The Sunday Telegraph

Ukrainians create ‘kill zone’ as bitter fight for Bakhmut goes on

- By James Kilner

UKRAINIAN soldiers have created a “killing zone” across a no man’s land in central Bakhmut to mow down Russian mercenarie­s.

The British Ministry of Defence said Ukrainian and Russian forces now face each other across a river that runs through the centre of the city in the eastern Donbas region.

“Ukrainian forces hold the west of the town and have demolished key bridges over the river, which runs north-south through a strip of open ground 200m-800m wide,” it said. “This area has become a killing zone.”

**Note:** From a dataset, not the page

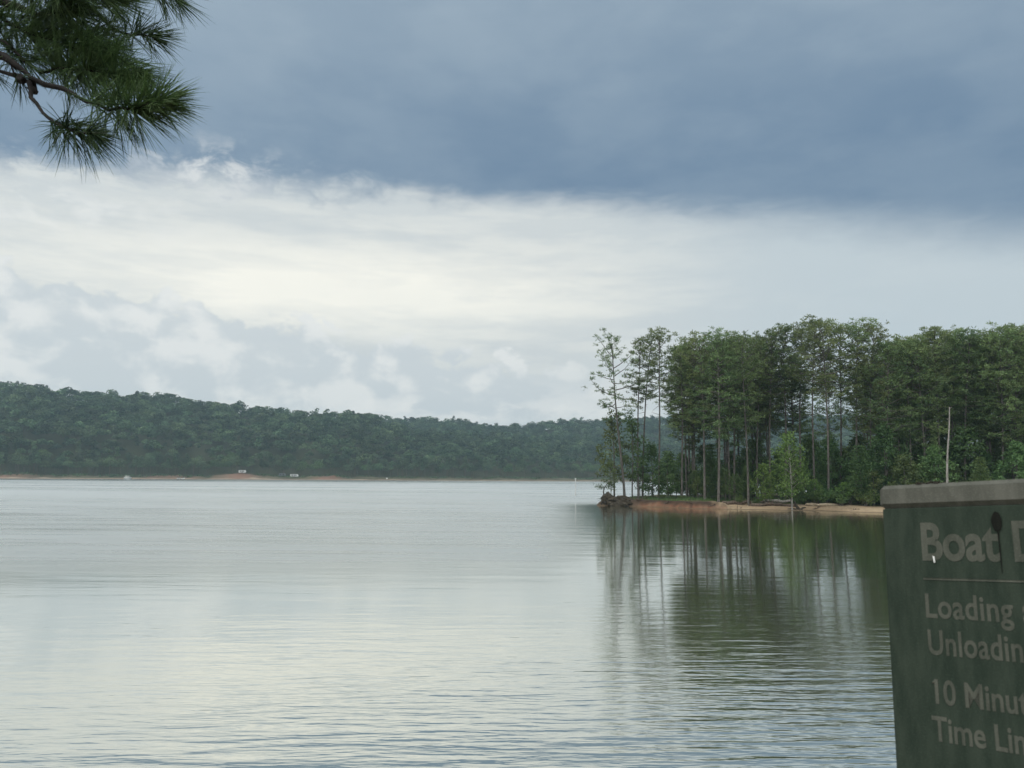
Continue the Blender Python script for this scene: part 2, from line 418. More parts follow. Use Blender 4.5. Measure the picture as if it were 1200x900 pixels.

Russian forces have laid siege to Bakhmut, home to 70,000 people before the war, for seven months. Thousands of soldiers have died fighting street-to-street battles.

The Kremlin’s Wagner mercenary group has a particular­ly high casualty rate, with a quarter of the 40,000 fighters it recruited dead or injured.

Yevgeny Prigozhin, the Wagner group chief, yesterday broadcast propaganda videos from semi-destroyed rooftops apparently in the city, claiming that his forces are close to the centre.

The BBC said it had geo-located his position to a nine-storey building roughly 700m from the frontline.

Both Russian military bloggers and Western intelligen­ce agencies have also said Moscow’s forces have advanced through the city and moved close to the AZOM metal plant, which has been heavily fortified by Ukrainian soldiers.

The US-based Institute for the Study of War said that if Russian soldiers tried to capture the plant, it would be a bloodbath.“This will likely be very costly for the Wagner Group,” it said.

The fight has also been costly for Kyiv, but Oleksandr Syrsky, the ground forces commander, said it had “bought time” to “build reserves and launch a counteroff­ensive, which is not far off ”.

For Russia, Bakhmut’s value is more symbolic than strategic, offering Vladimir Putin his first chance at a battlefiel­d victory in almost a year.

Both sides have fired so many shells they have had to divert resources from other parts of the 600-mile front line.